Recursion

Assume that all we have is addition and subtraction but need to define multiplications. How would you do? You will have to use recursion and you solve it by first describing the multiplication functions by words.

The product of $m$ and $n$ is: 0 if $m$ is equal to 0, otherwise the product is $n$ plus the product of $m-1$ and $n$.

Once you have written down the definition, the coding is simple.

Simple arithmetic functions

Implement the following arithmetic functions and save them in a file recursion.ex. In order not to create any conflicts with built-in function, you will have to call your functions something different i.e. prod instead of product etc.

When you implement them write a small documentation. For more information regarding documenting Elixir check the the following documentation.

defmodule Recursion do

  @doc """
  Compute the product between of n and m.

  product of n and m :
    if n is 0
      then ...
    otherwise
      the result ...
  """
  def prod(m, n) do
    case m do
      0 -> ...
      ... -> ...
    end
  end

end

• prod: complete the above implementation of product

• prod: change the above definition so that it also works for negative numbers

• power: implement the power function for non-negative exponents

• qpower: use the two functions div and rem to implement a faster version of the power function by dividing the exponent by two in each recursive step (what must be done if the exponent is odd?)

alternative syntax

There are several ways of expressing the same thing in Elixir . The function product could be writen using the cond-expression below. We would then use arithmetic comparisions that would evaluate to true or false.

def product(m, n) do
  cond do
    m == 0 ->
      ...
    true ->
      ...
  end
end

We could also divide the alternatives into different clauses as in the code below.
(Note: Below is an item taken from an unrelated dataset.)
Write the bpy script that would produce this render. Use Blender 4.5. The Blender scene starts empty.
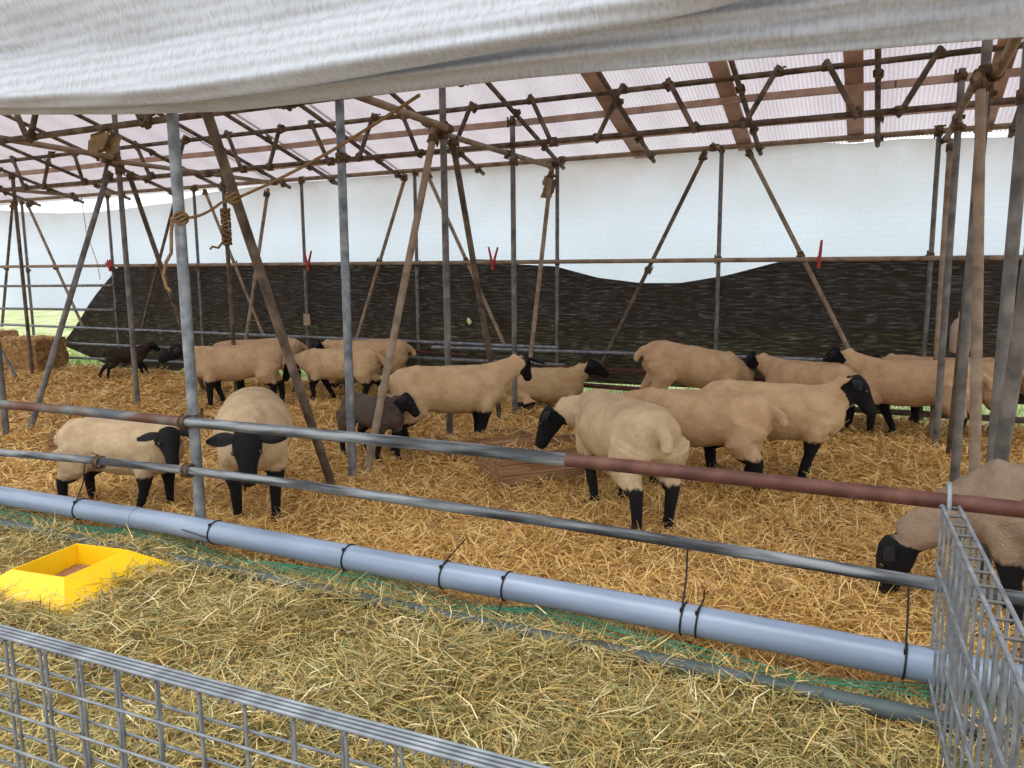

def product(0, n) do .. end
def product(m, n) do 
    :
end

This should be read: if we call product, and the first argument matches 0, then the result is .... If we can not use the first clause then we try the second clause.

Sometimes the code becomes easier to understand, especially if we have many conditions that should be tested. Remember though that the clauses of a function need to be after each other. You can not spread the clauses around in a program.

Fibonacci

Try some more complex functions, for example the Fibonacci function:

$$fib(n) = \left\{ \begin{array}{l l} 0 & \quad \text{if $n$ is 0}\\ 1 & \quad \text{if $n$ is 1}\\ fib(n-1)+fib(n-2) & \quad \text{otherwise}\\ \end{array} \right.$$

The Fibonacci sequence is the sequence $0,1,1,2,3,5,8,13,21,\ldots$. The two first numbers are 0 and 1 and the following numbers are calculated by adding the two previous number. To calculate the Fibonacci value for n , all you have to do is find the Fibonacci number for n-1 and n-2 and then add them together.

Write simple Fibonacci function fib/1 and do some performance measurements.

defmodule Fib do

def fib(0) do ...  end
def fib(1) do ...  end
def fib(n) do ...  end

def bench() do
  ls = [8,10,12,14,16,18,20,22,24,26,28,30,32]
  n = 10

  run = fn(l) ->
    t = time(n, fn() -> fib(l) end)
    :io.format("n: ~4w  fib(n) calculated in: ~8w us~n", [l, t])
  end

  Enum.each(ls, run)
end

def time(n, call) do
   {t, _} = :timer.tc(fn -> loop(n, call) end)
   trunc(t/n)
end

def loop(0, _ ) do :ok end
def loop(n, call) do 
   call.()
   loop(n-1, call)
end

Find an arithmetic expression that almost describes the computation time for $fib(n)$. Can you justify this arithmetic expression by looking at the definition of the function? How large Fibonacci number do you think you can compute if you start now and let your machine run until tomorrow? First make a guess, don't try to do the calculation in your head just make a wild guess, then try to estimate how long time that would take using your arithmetic function, would you be able to make it?

Ackermann

You can also give the Ackermann function a try:

$$ackerman(m,n) = \left\{ \begin{array}{l l} n+1 & \quad \text{if $m=0$}\\ ackerman(m-1,1) & \quad \text{if $m>0$ and $n=0$}\\ ackerman(m-1,ackerman(m,n-1)) & \quad \text{otherwise}\\ \end{array} \right.$$

This looks like an innocent little function but don't try too high numbers.